Could Vote Leave chief Dominic Cummings wish he'd not won?

Vote Leave bus Image copyright AFP/Getty
Image caption Vote Leave was the official campaign to leave the EU

The architect of the Vote Leave campaign says it is possible last year's Brexit vote could turn out to have been an "error".

Ex-campaign director Dominic Cummings said "lots" of things could happen to make him wish his side had lost.

But he also stressed there were more possible outcomes in which leaving would be good for the EU and the UK.

Mr Cummings made the comments in a Twitter exchange with legal commentator David Allen Green.

He tweeted (his Twitter name is @odysseanproject) that there were "more possible branches of future" in which leaving was "a good thing", saying it increased Europe's "overall ability to adapt more effectively to an uncertain world".

Mr Cummings also warned Brexit negotiations were heading for a "debacle" without "management changes" in Downing Street, although he said warned the importance of the talks was "greatly overstated" compared with domestic reforms that could be carried out.

"Decisions re our own institutions will decide success/failure," he tweeted.

Critics, including pro-Remain Lib Dem leader Tim Farron, seized on his comments.

The UK is due to leave the EU in March 2019, and formal negotiations between the two sides have started.

Earlier former Tory chancellor Nigel Lawson, who campaigned to leave the EU, predicted a £10bn "Brexit dividend" for the UK once it leaves, describing this as a "great chink of light" for current Chancellor Philip Hammond.

"Once we leave there will be this £10bn a year bonus - unless we are foolish enough to negotiate it away," he told BBC Radio 4's Today programme.

Leave campaigners have previously cited a £32bn "dividend" in the three years after Brexit, calculated by adding together the UK's net contribution for each year.

The issue of any "divorce bill" the UK might face is expected to be tackled at an early stage of the talks.

Before the negotiations started, the government set out its negotiation aims, including a new "comprehensive" free trade deal with the EU.

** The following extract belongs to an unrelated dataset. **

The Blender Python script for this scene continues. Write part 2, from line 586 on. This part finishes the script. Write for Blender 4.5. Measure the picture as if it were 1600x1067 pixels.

Another former chancellor, Labour's Alistair Darling - who campaigned to stay in the EU - said the UK looks "pretty clueless" as it attempts to negotiate its way out.

Image copyright PA
Image caption Nigel Lawson unveils the 1989 Budget...
Image copyright Getty Images
Image caption ...And Alistair Darling presents his in 2010

Lord Darling, whose stark economic warnings before the Brexit vote have not yet materialised, said: "Until we know what the Brexit settlement is, and frankly at the moment we haven't a clue what it is - and every day the government is giving an impression that it hasn't a clue either what it's going to look like - you won't know what the economy is going to do."

He added: "Here we are, shaping the future... and the UK looks pretty clueless at the moment - I don't ever recall a situation where our country has been in that position before."